Jesus was Thomas's friend. All the Apostles were Thomas's friends. They'd been together day and night for three years. They'd seen Jesus heal the sick, give sight to the blind, calm the seas, feed thousands with a couple of fish and a few loaves of bread, and even raise the dead.

Jesus told them that he would rise from the dead. And they believed. But when push came to shove and Jesus was gone and they were alone and scared, they doubted. Not just Thomas, but all of them.

When Jesus appeared again, Thomas was with the group and Jesus said: "Bring here thy finger, and see my hand; and bring here thy hand, and put it into my side; and be not unbelieving, but believing."

Even the saints have needed proof.

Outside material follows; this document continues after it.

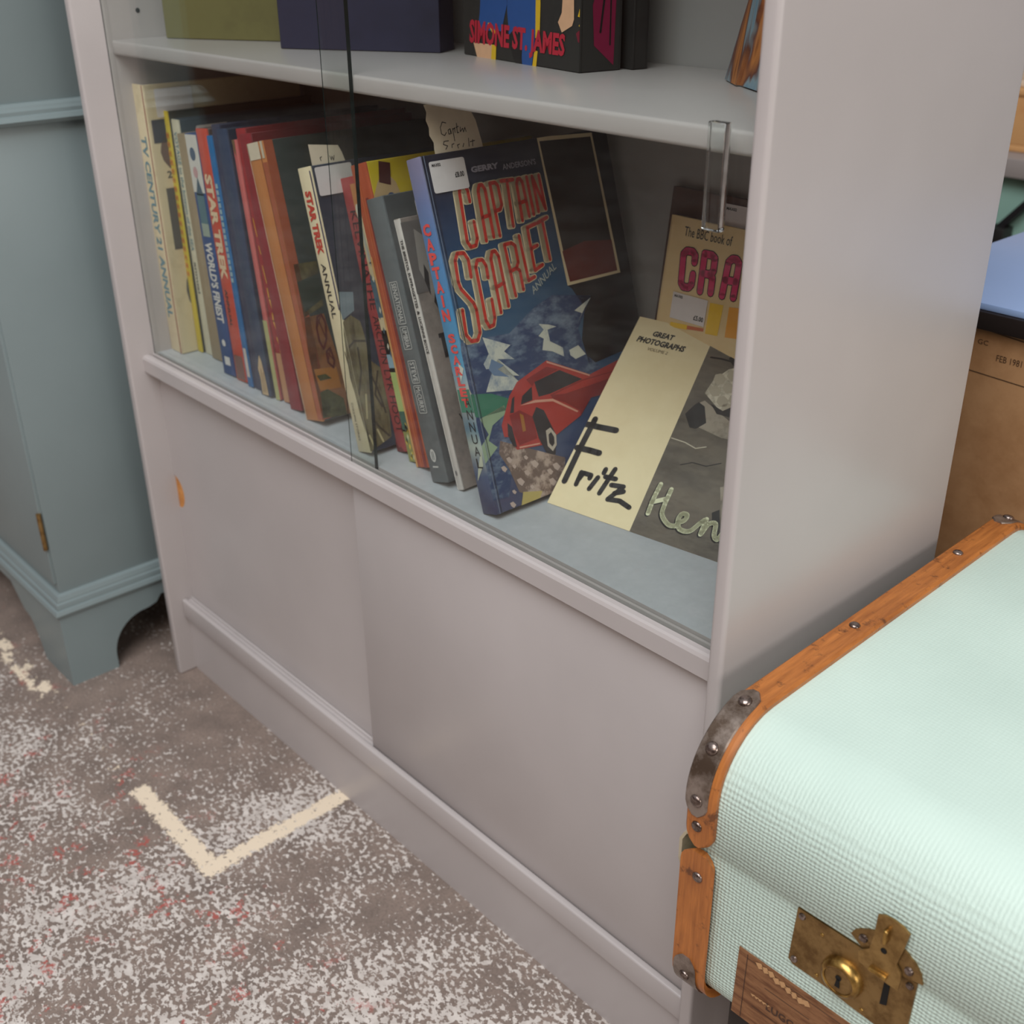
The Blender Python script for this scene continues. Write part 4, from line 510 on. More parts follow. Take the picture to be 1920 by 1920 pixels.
# 20 tall blue annual, cover outwards
h, t, d = .304, .019, .212
tc = NT('blue_annual_cover'); zz = tc.xyz()[2]; cr = tc.n('ShaderNodeValToRGB', {0: tc.rng(tc.math('ADD', zz, tc.math('MULTIPLY', tc.math('SUBTRACT', tc.noise(9, 4), .5), .05)), 0.0, .304)})
els = cr.color_ramp.elements; els[0].position = 0.0; els[0].color = rgb(70, 74, 104); els[1].position = 1.0; els[1].color = rgb(38, 36, 50)
for pos, c in ((.2, (64, 82, 118)), (.42, (58, 92, 122)), (.62, (48, 84, 118)), (.80, (44, 62, 92)), (.9, (42, 46, 66))):
    e = els.new(pos); e.color = rgb(*c)
tc.fin(cr.outputs[0], 0.3, 0, 0.5)
ts = NT('blue_annual_spine'); zz = ts.xyz()[2]; cr = ts.n('ShaderNodeValToRGB', {0: ts.rng(ts.math('ADD', zz, ts.math('MULTIPLY', ts.math('SUBTRACT', ts.noise(30, 4), .5), .03)), 0.0, .304)})
els = cr.color_ramp.elements; els[0].position = 0.0; els[0].color = rgb(66, 64, 92); els[1].position = 1.0; els[1].color = rgb(128, 122, 150)
for pos, c in ((.12, (70, 86, 122)), (.2, (176, 186, 176)), (.26, (96, 130, 150)), (.36, (190, 184, 170)), (.43, (84, 150, 186)), (.6, (70, 136, 186)), (.75, (84, 126, 176)), (.88, (110, 120, 162))):
    e = els.new(pos); e.color = rgb(*c)
ts.fin(cr.outputs[0], 0.35, 0, 0.5)
b = book('annual_book', 'tall blue annual with red block lettering, cover turned outwards', .609, .046, 17.2, h, t, d, tc.m, ts.m, -1.0)
p = SP(t, h); rd = ink(226, 78, 74); p.stacked('CAPTAIN', .0085, .0105, .2515, .0118, .0100, rd, 3, .0002, .05).stacked('SCARLET', .0105, .0098, .1600, .0093, .0078, rd, 3, .0, .05)
p.rect(.002, .092, t, .112, ink(64, 124, 104), 1).stacked('ANNUAL', .0130, .0078, .1050, .0108, .0085, K['ink'], 3, -.0003, .0).poly([(.003, .03), (.016, .045), (.018, .06), (.007, .04)], ink(186, 190, 170), 1).poly([(.01, .118), (.018, .13), (.012, .135)], ink(206, 206, 196), 2); p.build('spine_print', b)
p = CV(t, d, h); p.art(PRINTS['cs'], K)
lilac = ink(150, 146, 160); p.text("GERRY", .049, .2845, .079, .2895, lilac, 5, 0, .05).text("ANDERSON'S", .083, .2825, .121, .2875, lilac, 5, 0, .02)
p.rect(.0035, 0, .0042, h, ink(120, 130, 150), 8).rect(.0055, 0, .0062, h, ink(36, 40, 56), 8)
vs, fs = glyphs('ANNUAL', .01, .2); x1 = max(v[0] for v in vs); p.mb.add([p.fr(.0894 + (v[0] / x1) * .0322 - v[1] * .004, .1748 + (v[0] / x1) * .0176 + v[1] * .008, p.z(5)) for v in vs], fs, ink(170, 176, 170))
earclip(p.build('cover_print', b))
sticker(b, t, .0072, .2732, .0365, .0252, (('MAX02', .0095, .294, .0185, .2965), ('£8.00', .031, .283, .0405, .2875)))
# paper slips tucked behind books
def slip(label, x, y, lean, yaw, t, pts, words):
    o = empty('paper_slip', (x, y, ZD + .0004), (0, -R(lean), R(yaw))); tag(o, label, 'paper slip', 'torn paper slips tucked into books')
    F = lambda u, v, l: (t + l, u, v)
    MB().prism(pts, F, -.0001, .0001, ink(214, 198, 176, .7, .05, 'note_paper')).build('paper', o)
    q = Print(F)
    for pl in words: q.stroke(pl, .0007, K['ink'], 1)
    q.build('handwriting', o); return o
slip('torn note with handwriting sticking up out of the tall blue annual', .609, .046, 17.2, -1, .0164, [(.019, .26), (.069, .26), (.069, .308), (.067, .326), (.0625, .337), (.055, .343), (.017, .343), (.0185, .337), (.0162, .331), (.0178, .325), (.0165, .319), (.0195, .313), (.0185, .308)],
     [[(.0355, .327), (.0320, .328), (.0290, .324), (.0288, .319), (.0316, .3172), (.034, .3195)], [(.0385, .322), (.0362, .321), (.0362, .318), (.038, .318), (.0387, .3217), (.0392, .318)], [(.0412, .322), (.0408, .312)], [(.0412, .321), (.0435, .3222), (.0428, .3185)], [(.0462, .3255), (.0452, .318), (.0468, .3182)], [(.0448, .3222), (.0475, .323)], [(.0493, .3222), (.0485, .3185), (.0515, .321), (.0517, .318), (.054, .3215), (.0545, .318)],
      [(.0345, .3128), (.0298, .3128), (.0285, .3105), (.0325, .309), (.030, .3065)], [(.0395, .310), (.0372, .3095), (.0366, .307)], [(.045, .309), (.0426, .3084), (.043, .306)], [(.0495, .309), (.048, .3064)], [(.0555, .3125), (.0545, .306)], [(.0595, .311), (.0583, .306)], [(.0565, .3095), (.0615, .310)]])
slip('torn note standing up out of the cream spined annual', .424, .044, 14.1, 0, .0186, [(.004, .22), (.0405, .22), (.0412, .2705), (.0393, .279), (.0365, .2855), (.0052, .2896)],
     [[(.0165, .2775), (.0145, .2768), (.015, .274)], [(.0252, .2772), (.0262, .2735), (.0275, .2765), (.0285, .273), (.030, .277)]])

# leaning photo paperback (cream and grey)
be, ya = 45.5, 8.9
fb = empty('photo_paperback', (.631, .103, ZD + .0004), (0, 0, R(ya))); tag(fb, 'cream and grey photo paperback with brush lettering, leaning back on the shelf', 'book', BG)
def FB(u, v, l): # local board frame, front faces the viewer
    c, s_ = math.cos(R(be)), math.sin(R(be)); return (u, v * s_ - l * c, v * c + l * s_)
fw, fh, ft = .205, .196, .005
tcr = worn('cream_card', (232, 214, 174), (220, 200, 158), 6, .4, .7); tph = worn('grey_photo', (112, 102, 90), (74, 67, 60), 9, .40, .66, stretch=(1, 3, 3))
MB().prism([(0, 0), (fw, 0), (fw, fh), (0, fh)], FB, -.0006, 0.0, tcr, ink(150, 120, 90)).build('front_cover', fb)
MB().prism([(0, 0), (fw, 0), (fw, fh), (0, fh)], FB, -ft, -ft + .0006, tcr).build('back_cover', fb)
MB().prism([(.0003, .0003), (fw - .0003, .0003), (fw - .0003, fh - .0003), (.0003, fh - .0003)], FB, -ft + .0007, -.0007, M_PAGES).build('pages', fb)
p = Print(FB, (0, 0, fw, fh)); p.poly([(.0885, 0), (fw, 0), (fw, fh), (.0800, fh)], tph, 1).art(PRINTS['fr'], K)
p.text('GREAT', .0215, .1795, .0440, .1850, K['ink'], 3, 0, .04, .15).text('PHOTOGRAPHS', .0085, .1710, .0590, .1770, K['ink'], 3, 0, .04, .15).text('VOLUME 2', .0235, .1650, .0445, .1680, ink(110, 96, 76), 3, 0, .0, .15)
earclip(p.build('cover_print', fb))

# crafts book and the brown one behind, against the back board
def upright(name, label, x0, y0, w, hh, th, back, mat, group=BG):
    r = empty(name, (x0, y0, ZD + .0004)); tag(r, label, 'book', group); s_, c = math.sin(R(back)), math.cos(R(back))
    F = lambda u, v, l: (u, v * s_ - l * c, v * c + l * s_)
    q = [(0, 0), (w, 0), (w, hh), (0, hh)]
    MB().prism(q, F, -.0012, 0, mat).build('front_cover', r); MB().prism(q, F, -th, -th + .0012, mat).build('back_cover', r)
    MB().prism([(.001, .001), (w - .002, .001), (w - .002, hh - .001), (.001, hh - .001)], F, -th + .0013, -.0013, M_PAGES).build('pages', r)
    MB().prism([(-.0008, 0), (.0006, 0), (.0006, hh), (-.0008, hh)], F, -th, 0, mat).build('spine', r); return r, F
cb, F = upright('craft_book', 'cream paperback with huge magenta capitals, behind the photo paperback', .6265, .2250, .17, .2335, .004, 8.5, worn('buff_cover', (222, 194, 146), (206, 176, 126), 8, .4, .7))
p = Print(F, (0, 0, .17, .2335)); p.art(PRINTS['cr'], K); p.text('The BBC book of', .0165, .2178, .0690, .2262, K['ink'], 4, 0, .0)
p.build('cover_print', cb)
def fsticker(parent, F, u0, v0, w, hh, lines):
    s = MB().prism([(u0, v0), (u0 + w, v0), (u0 + w, v0 + hh), (u0, v0 + hh)], F, .0006, .0009, M_STICK).build('price_sticker', parent); s['label'] = 'white price sticker'
    q = Print(lambda u, v, l: F(u, v, l + .0008))
    for tx, a, b_, c, e in lines: q.text(tx, a, b_, c, e, K['ink'], 1, 0, .03)
    q.build('sticker_print', s)
fsticker(cb, F, .0145, .1445, .0395, .0235, (('MAX02', .0165, .1638, .0262, .1662), ('£5.00', .0415, .1480, .0525, .1525)))
bb, F = upright('brown_book', 'dark brown book against the back board, behind the cream one', .6190, .2330, .18, .2560, .007, 8.0, worn('brown_cover', (74, 46, 38), (92, 60, 48), 14))
fsticker(bb, F, .058, .224, .05, .026, (('MAX02', .061, .245, .072, .2475),))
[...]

Thomas, who didn't doubt that Jesus could raise Lazarus, who had faith then, who encouraged him to go to Judea when no one else did, faltered later.

We all falter.

When I was a child, I believed all that the Catholic Church taught me.

"Who made you?"

"God made me."

"Why did God make you?"

"God made me to know, love, and serve Him in this world and to be happy with Him in the next."

I believed in that next world with a passion.

I believed that in heaven my mother would have the babies she wanted and I would have sisters and brothers, and my father wouldn't have to work two jobs and that everyone would be happy.

So when did death become not the celestial, wonderful, transforming event I imagined but something that made grown-ups cry?

A boy in my school died. Then a boy in my neighborhood. And no one talked about how lucky they were to be suddenly living with God. There were tears and whys? and how could God let this happen? Even the nuns cried. Even the priests.

My friend Katherine sent me an Easter card last week. "At this lovely Easter season, there's a joy we all can feel. As we sense our Father's presence in a way that's deep and real. We find Him in each flower, His warmth is in the sun. And twilight brings his peacefulness, when every day is done."

And it's true, every word, sometimes. But not all the time, because faith wavers. Because the flowers and the sun and the earth brimming with life cannot replace the son who was here last Easter, but not now. Arms and legs you could depend on, the health you had, the life you mourn.

Jesus was good and selfless, and he fed the hungry and healed the sick, and still he wound up nailed to a cross.

But the cross is not the end. It may look it and feel it. But it isn't.

That's what we believe, not easily and not always, and maybe not even today.

But sometimes. We feel the sun at our back. We hold a new baby. We hug an old friend.

And our faith is restored. And for a while, anyway, we believe.